Merit & Demerit. Is the lawyer-moralist wholly right? According to Sir Walter, he is in many ways as wrong as the psychologist. At their worst, courtroom judgments are nonmoral, stressing too much the deed and too little the doer, treating the offender simply as a nuisance that must be removed. At their best, they are sub-Christian. "They witness to a moral order which commands a deep respect. But [they miss] the supreme heights of human experience . . . for [they leave] room for no gospel and no salvation .. ."
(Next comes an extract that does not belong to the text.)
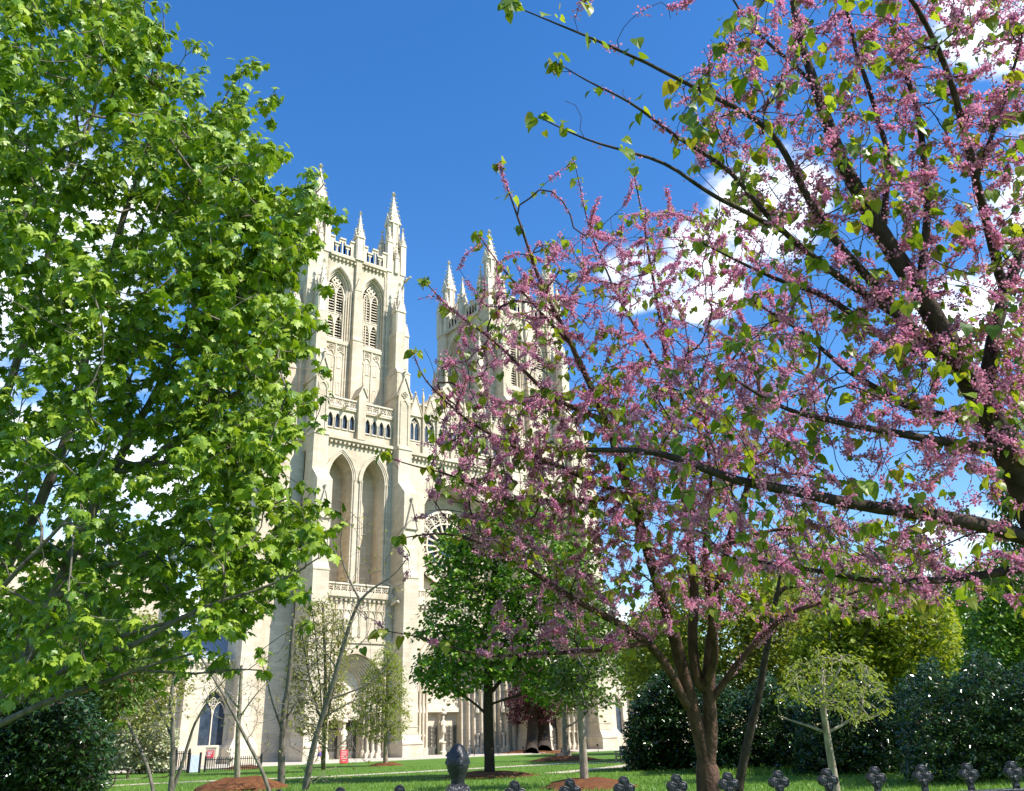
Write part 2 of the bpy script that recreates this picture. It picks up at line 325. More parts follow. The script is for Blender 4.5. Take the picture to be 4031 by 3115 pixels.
def gargoyle(parent, x, y, z, face=0, l=1.1):
    m = MB(); tube_pts(m, [(0, .2, -.1), (0, -.3*l, 0), (0, -.75*l, .08), (0, -l, .02)], [.2, .17, .12, .14], 6); m.diamond(0, -l-.05, 0, .17); m.box(-.2, .2, -.4*l, -.2*l, .05, .22); m.box(-.08, .08, -l-.22, -l, -.12, -.05)
    o = m.build('gargoyle', M_TR, parent, loc=(x, y, z)); o.rotation_euler = (0, 0, (0, math.pi/2, -math.pi/2)[face]); return o
def buttress(mb, x, y_wall, levels, hw):
    """stepped buttress against a wall facing -y: levels (z0, z1, half, y_front), sloped set-offs between"""
    for i, (z0, z1, h, yf) in enumerate(levels):
        mb.box(x-h, x+h, yf, y_wall, z0, z1)
        if i+1 < len(levels):
            z2, h2, yf2 = levels[i+1][0], levels[i+1][2], levels[i+1][3]
            mb.frustum(x-h, x+h, yf, y_wall, z1, x-h2, x+h2, yf2, y_wall, z2)
            mb.box(x-h-.06, x+h+.06, yf-.06, y_wall, z1-.12, z1)
# ---- one tower, built round its own axis (front to -y), used twice
def make_tower(parent):
    T = MB(); HW, YF = 6.2, 6.2; YC = YF+HW
    # upper stage: front wall and west-looking side with openings, other faces plain
    ops = [(-2.3, 1.66, 44.3, 51.0, 2.95), (2.3, 1.66, 44.3, 51.0, 2.95)]
    arch_wall(T, -HW+.8, HW-.8, 36, 55.3, YF, YF+1.0, ops)
    T.box(-HW+.8, HW-.8, YF+1.9, YF+2.1, 36, 55.3)
    T.box(HW-1, HW, YF+1, YF+2*HW-1, 36, 55.3); T.box(-HW, HW, YF+2*HW-1, YF+2*HW, 36, 55.3)
    T.box(-HW+.4, HW-.4, YF+1, YF+2*HW-.5, 55.0, 55.3)
    # left side: wall with two openings (prisms along x)
    xs = -HW
    for y0, y1 in ((YF+1, YC-3.96), (YC-.64, YC+.64), (YC+3.96, YF+2*HW-1)): T.box(xs, xs+1, y0, y1, 36, 55.3)
    for cy in (YC-2.3, YC+2.3):
        p = arch_pts(cy, 1.66, 51, 2.95); T.box(xs, xs+1, cy-1.66, cy+1.66, 36, 44.3)
        for i in range(len(p)-1): a, b = p[i], p[i+1]; T.hexa([(xs, b[0], b[1]), (xs, a[0], a[1]), (xs+1, a[0], a[1]), (xs+1, b[0], b[1]), (xs, b[0], 55.3), (xs, a[0], 55.3), (xs+1, a[0], 55.3), (xs+1, b[0], 55.3)])
    T.box(xs+1.9, xs+2.1, YF+1, YF+2*HW-1, 36, 55.3)
    # corner masses, belfry buttresses
    for sx in (-1, 1):
        for cy in (YF+1.04, YF+2*HW-1.04):
            T.box(sx*5.16-1.2, sx*5.16+1.2, cy-1.2, cy+1.2, 30, 55.4)
        for k in (.5, .9): T.lathe(sx*(3.6+k*.25), YF-.02, [(.13, 36), (.13, 54.6)], 6)
        for k in range(3): T.box(sx*(.72+.3*k)-.06, sx*(.72+.3*k)+.06, YF-.1-.0*k, YF, 36, 51)
        for k in range(3): T.box(sx*(3.88-.02+.0*k)-.06-.22*k*0, sx*3.88+.06, YF-.1, YF, 36, 51)
    # front-facing and side-facing corner buttresses
    for sx in (-1, 1):
        buttress(T, sx*5.0, YF, [(30, 41.0, .86, 3.3), (41.9, 46.6, .62, 4.2)], 0)
        for cy, in ((YF+1.2,), (YF+2*HW-1.2,)):
            x0, x1 = sx*6.1, sx*8.2; a, b = min(x0, x1), max(x0, x1); T.box(a, b, cy-.86, cy+.86, 30, 40.0)
            x1 = sx*7.6; c, d = min(x0, x1), max(x0, x1); T.frustum(a, b, cy-.86, cy+.86, 40, c, d, cy-.62, cy+.62, 40.9); T.box(c, d, cy-.62, cy+.62, 40.9, 45.4); T.box(a-.06, b+.06, cy-.92, cy+.92, 39.85, 40.0)
    buttress(T, 0, YF, [(36, 44.6, .62, 5.35), (45.1, 51.3, .5, 5.65)], 0)
    T.box(-.36, .36, 5.8, YF, 51.2, 56.0); T.prism_y([(-.5, 51.2), (.5, 51.2), (0, 53.0)], 5.6, 6.1)
    yc = YC; T.box(-HW-.8, -HW, yc-.5, yc+.5, 36, 50); T.frustum(-HW-.8, -HW, yc-.5, yc+.5, 50, -HW-.3, -HW, yc-.4, yc+.4, 51.5)
    cornice(T, -3.75, 3.75, YF, 54.75, .42, .75)
    T.box(-HW-.35, -HW, YF+2, YF+2*HW-2, 55.1, 55.5)
    # panel tracery and mullion strips under the louvres
    for cx in (-2.3, 2.3):
        T.box(cx-.09, cx+.09, YF-.12, YF, 36, 44.3); T.box(cx-1.5, cx+1.5, YF-.16, YF, 43.9, 44.3)
        for sx in (-.62, .62):
            arch_ring(T, cx+sx, .42, .1, 42.2, 42.3, .7, YF-.1, YF-.004, 5); quatre(T, cx+sx, 43.35, .4, YF-.09, YF-.005)
        for sx in (-1.3, 1.3): T.box(cx+sx-.07, cx+sx+.07, YF-.14, YF, 36, 44.0)
    # lower stage: niche wall, arcade wall, mid wall, all between the piers
    LX = 9.2
    arch_wall(T, -4.6, 4.6, 16.2, 31.4, 4.0, 6.4, [(-1.95, 1.36, 16.3, 27.4, 2.75), (1.95, 1.36, 16.3, 27.4, 2.75)])
    T.box(-4.6, 4.6, 6.4, 6.8, 16, 31.4); T.box(-4.6, 4.6, 4.0, 6.4, 31.4, 32.9)
    arch_wall(T, -4.6, 4.6, 32.9, 35.1, 4.0, 4.6, [(sx*(.95+.86*k), .27, 32.9, 34.0, .62) for sx in (-1, 1) for k in range(4)])
    T.box(-4.6, 4.6, 4.6, 6.3, 32.9, 35.1); cornice(T, -4.15, 4.15, 4.0, 31.15, .5, .75); T.box(-4.2, 4.2, 3.8, 6.3, 35.1, 35.35)
    T.prism_y([(-.45, 31.9), (.45, 31.9), (.45, 37.0), (0, 38.1), (-.45, 37.0)], 3.45, 5.6)
    T.prism_y([(-.58, 36.85), (0, 38.0), (.58, 36.85), (.58, 37.0), (0, 38.35), (-.58, 37.0)], 3.3, 5.7)
    for sx in (-1, 1):                # flanking body beyond the piers, outer side
        T.box(min(sx*5.6, sx*LX), max(sx*5.6, sx*LX), 5.2, 18.6, 0, 35.2)
        T.box(min(sx*5.6, sx*LX), max(sx*5.6, sx*LX), 4.9, 5.2, 31.1, 31.7)
    T.box(-5.6, 5.6, 6.8, 18.6, 0, 36.0)
    for sx in (-1, 1):                # niche jamb shafts and hoods
        for k, t in ((1.4, .09), (1.62, .1)):
            for s2 in (-1, 1): T.lathe(sx*1.95+s2*k, 3.97-.06*(k > 1.5), [(t+.05, 16.2), (t, 16.5), (t, 27.2), (t+.08, 27.45)], 6)
        for i in range(3): arch_ring(T, sx*1.95, 1.36+.17*i, .15, 27.4, 27.4, 2.75+.19*i, 3.94-.07*i, 4.0+.1*(i == 0))
    # portal storey: arcade band, wall over the porch
    cornice(T, -4.2, 4.2, 3.0, 14.6, .4, .7); T.box(-4.6, 4.6, 2.6, 6.8, 15.3, 15.5); T.box(-4.6, 4.6, 3.0, 6.8, 10.6, 15.3)
    for k in range(9):
        cx = -3.6+.9*k; arch_ring(T, cx, .3, .09, 11.2, 13.2, .55, 2.9, 3.0, 4); T.box(cx+.42, cx+.48, 2.84, 3.0, 11.2, 14.5); T.prism_y([(cx-.36, 13.75), (cx+.36, 13.75), (cx, 14.5)], 2.86, 3.0)
        T.diamond(cx, 2.9, 14.2, .1)
    T.box(-4.4, 4.4, 2.75, 3.0, 10.6, 10.95)
    t = T.build('tower', M_ST, parent)
    for sx in (-2.3, 2.3): louvre_window(t, sx, YF+.12)
    for sy in (-2.3, 2.3): louvre_window(t, -HW+.12, YC+sy, 1)
    for sx in (-1, 1):
        for cy in (YF+1.04, YF+2*HW-1.04): turret_mb().build('corner_turret', M_TR, t, loc=(sx*5.16, cy, 0))
    for (x, y) in ((0, YF-.05), (-HW-.05, YC), (HW, YC), (0, YF+2*HW)): pinnacle_mb(.48, 55.4, 58.7, 62.7).build('pinnacle', M_TR, t, loc=(x, y, 0))
    for sx in (-1, 1):
        p = pinnacle_mb(.56, 46.5, 49.4, 53.6, 1.8); p.build('pinnacle', M_TR, t, loc=(sx*5.0, 4.8, 0))
        p = pinnacle_mb(.56, 45.3, 47.8, 51.6, 1.8); p.build('pinnacle', M_TR, t, loc=(sx*7.05, YF+1.2, 0))
    p = pinnacle_mb(.56, 45.3, 47.8, 51.6, 1.8); p.build('pinnacle', M_TR, t, loc=(-7.05, YF+2*HW-1.2, 0))
    # crenellated pierced parapets
    def parapet(a0, a1, b, ax):
        m = MB(); n = 5; w_ = (a1-a0)/n
        for i in range(n):
            z1 = 57.9 if i % 2 == 0 else 57.15; u0, u1 = a0+i*w_, a0+(i+1)*w_
            def bx(p, q, r0, r1, z0, zz): m.box(p, q, b+r0, b+r1, z0, zz) if ax == 0 else m.box(b+r0, b+r1, p, q, z0, zz)
            bx(u0, u1, -.2, .2, 55.5, 55.75); bx(u0-.03, u1+.03, -.24, .24, z1-.2, z1); k = 2
            for j in range(k+1): q = u0+(u1-u0)*j/k; bx(q-.06, q+.06, -.12, .12, 55.7, z1-.1)
            bx(u0, u1, -.1, .1, z1-.5, z1-.2)
            if i % 2 == 0 and i in (0, 4): bx(u0, u1, -.08, .08, 55.7, z1-.1)
        return m.build('parapet', M_TR, t)
    for a0, a1 in ((-3.95, -.45), (.45, 3.95)): parapet(a0, a1, YF, 0); parapet(YC+a0, YC+a1, -HW, 1)
    parapet(-3.95, 3.95, YF+2*HW, 0); parapet(YC-3.95, YC+3.95, HW, 1)
    for sx in (-2.3, 2.3):
        for dx, z in ((-.5, 41.0), (.5, 41.0), (-.5, 37.8), (.5, 37.8)): lancet(t, sx+dx, YF-.02, z, z+1.35, .15)
    for sx in (-1, 1):
        for k in range(4): arched_window(t, sx*(.95+.86*k), 4.02, 32.95, 34.0, .62, .27)
        lancet(t, sx*1.95, 6.38, 27.0, 28.7, .15, 'slit_window', M_DK); lancet(t, sx*1.95+.3, 6.38, 22.4, 24.2, .15); lancet(t, sx*1.95+.3, 6.38, 16.6, 17.6, .3)
        lancet(t, sx*1.95+.3, 6.38, 19.3, 20.9, .15)
        balustrade(t, min(sx*.5, sx*4.1), max(sx*.5, sx*4.1), 3.9, 35.3, 36.4); gargoyle(t, sx*2.1, 3.8, 35.2)
        gargoyle(t, sx*6.6, YF-.1, 54.9, 0)
    for k in range(2): arched_window(t, -6.5-.85*k, 5.2, 32.95, 34.0, .62, .27)
    balustrade(t, -9.1, -6.0, 5.2, 35.3, 36.4)
    balustrade(t, -4.2, 4.2, 2.85, 15.4, 16.35)
    gargoyle(t, 3.9, 2.6, 14.7)
    return t
tow = make_tower(CAT); tow.location = (-TX, 0, 0)
tow2 = copy_tree(tow, CAT); tow2.location = (TX, 0, 0)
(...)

Above both judge .and psychologist, says Sir Walter, "there is a distinctive, Christian approach to wrongdoing, which is based on a distinctive estimate of the nature of wrong and of the way to put it right ... In the first place 'Sin,' as the Christian conceives it, differs from 'Crime' not only in degree but in kind. It is a morbid condition of the whole self rather than a series of overt acts ... In a certain sense, personal responsibility ... is here at its most extreme ... It is an obligation to answer not only for particular acts or omissions but. . . for the tenor of a whole life ... It involves an admission of total moral bankruptcy, a plea of 'Guilty' without mitigating circumstances . . ."

"Put Things Right." Though the "developed Christian conscience is severe towards self, [it is] compassionate towards others." In judging others, the Christian once again looks beyond the deed and fixes on the doer, "the essential man, made in God's image . . . Exact assessment of each offender's ill-desert is not in the foreground of his attention. The responsibility of which he is chiefly conscious is his own responsibility for doing something to put things right.. ."
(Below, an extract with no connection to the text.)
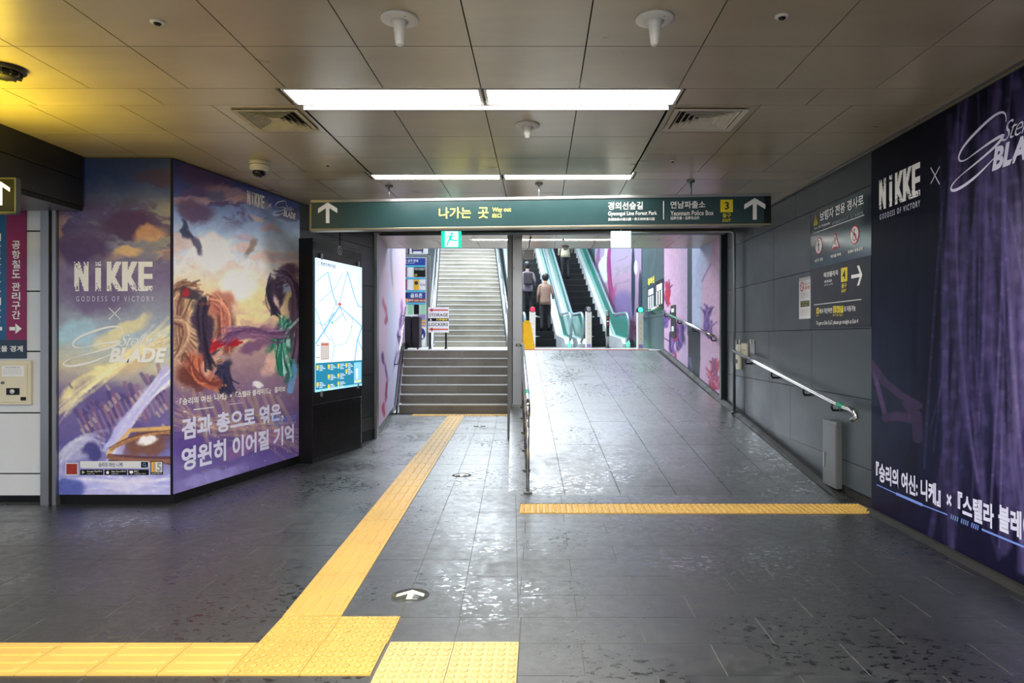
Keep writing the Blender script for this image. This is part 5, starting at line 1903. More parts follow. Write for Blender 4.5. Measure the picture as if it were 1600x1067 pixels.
def paint_map(U, Z):
    # drawing coordinates measured on the map: x 0..350, y 0..1000
    X = (U - mu0) / (mu1 - mu0) * 350
    Y = (zt_ - Z) / (zt_ - zb_) * 1000
    P = Paint(X, Y, 0)
    P.C[:] = (246, 251, 255)
    P.over((206, 232, 250), sstep(140, 0, Y) * 0.9)
    P.over((206, 232, 250), sstep(300, 350, X) * 0.6)
    rs = np.random.RandomState(5)
    for k in range(46):
        x, y = rs.rand() * 340, rs.rand() * 740
        a = rs.choice([0.6, -0.9, 1.9, 0.1])
        L_ = 20 + rs.rand() * 60
        P.line(x, y, x + L_ * math.cos(a), y + L_ * math.sin(a) * 1.5, 1.2, (176, 206, 236), 0.8, 1.2)
    for pts, w in (([(0, 640), (170, 345)], 9), ([(170, 345), (350, 500)], 8), ([(86, 100), (120, 260), (150, 340)], 7), ([(230, 60), (170, 320)], 4), ([(230, 60), (290, 260), (320, 330), (350, 335)], 8),
                   ([(0, 180), (86, 90)], 4), ([(0, 380), (60, 560), (100, 620)], 4), ([(0, 480), (60, 500), (130, 400)], 4), ([(170, 345), (220, 460)], 5), ([(120, 480), (200, 400)], 4),
                   ([(100, 560), (130, 660), (220, 640), (260, 540), (270, 440)], 3), ([(350, 500), (310, 620), (290, 780)], 8), ([(310, 600), (350, 690)], 6), ([(20, 330), (140, 200), (190, 80)], 3),
                   ([(130, 660), (110, 780)], 3), ([(60, 560), (150, 300)], 3)):
        P.poly(pts, w, (120, 186, 236), 0.95, 2.0)
    for k in range(26):
        P.rect(*(lambda x, y: (x, y, x + 5, y + 5))(rs.rand() * 330, 120 + rs.rand() * 620), (120, 150, 200), 0.8)
    P.rect(158, 318, 182, 340, (214, 70, 80))
    P.rect(108, 470, 118, 486, (80, 196, 140))
    P.rect(300, 80, 350, 300, (196, 222, 240), 0.4)
    P.rect(34, 632, 92, 762, (176, 168, 162))
    P.rect(38, 642, 88, 652, (196, 90, 60))
    for k in range(8):
        P.rect(38, 660 + 12 * k, 88, 664 + 12 * k, (214, 210, 204))
    P.rect(4, 650, 28, 655, (60, 70, 90))
    P.rect(4, 740, 28, 745, (60, 70, 90))
    P.rect(0, 785, 350, 1000, (16, 126, 158))
    P.rect(0, 982, 350, 1000, (150, 214, 240))
    P.rect(282, 800, 344, 975, (134, 200, 232))
    P.rect(300, 850, 316, 940, (226, 226, 220))
    P.rect(286, 950, 342, 966, (240, 220, 150))
    cols_ = ((6, (800, 930)), (84, (800, 880, 955)), (154, (800, 880, 945)), (216, (800, 850)))
    for cx_, yy_ in cols_:
        for y in yy_:
            P.rect(cx_, y, cx_ + 13, y + 26, (236, 206, 50))
            P.rect(cx_ + 1, y + 30, cx_ + 11, y + 36, (236, 240, 240))
            for j in range(4):
                P.rect(cx_ + 18, y + 2 + 12 * j, cx_ + 18 + 22 + 10 * ((j * 7 + cx_) % 3), y + 7 + 12 * j, (224, 240, 244))
    return P.C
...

In putting things right, the Christian partially agrees with the psychologist. He, too, puts the criminal above the crime, is not primarily concerned with" settling "a bill in accordance with some tariff." But unlike the psychologist, he does not regard guilt as "an illusion, a form of groundless self-torment." He regards it rather as indispensable, for "in the life of the soul no magic wand is waved, no slate is simply sponged." The Christian's final responsibility is not to abolish the delinquent's guilt--the one means of redemption-- but to share it. "He will regard his own possible part in the other's rehabilitation as strictly subordinate, since ultimately all will depend on the issue of a dialogue between the man himself and God. The Christian's own effort will be to provide an environment in which God's voice may be easily heard. He will try to bring the outcast into a circle of Christian fellowship, in which 'Charity' is the mainspring of action."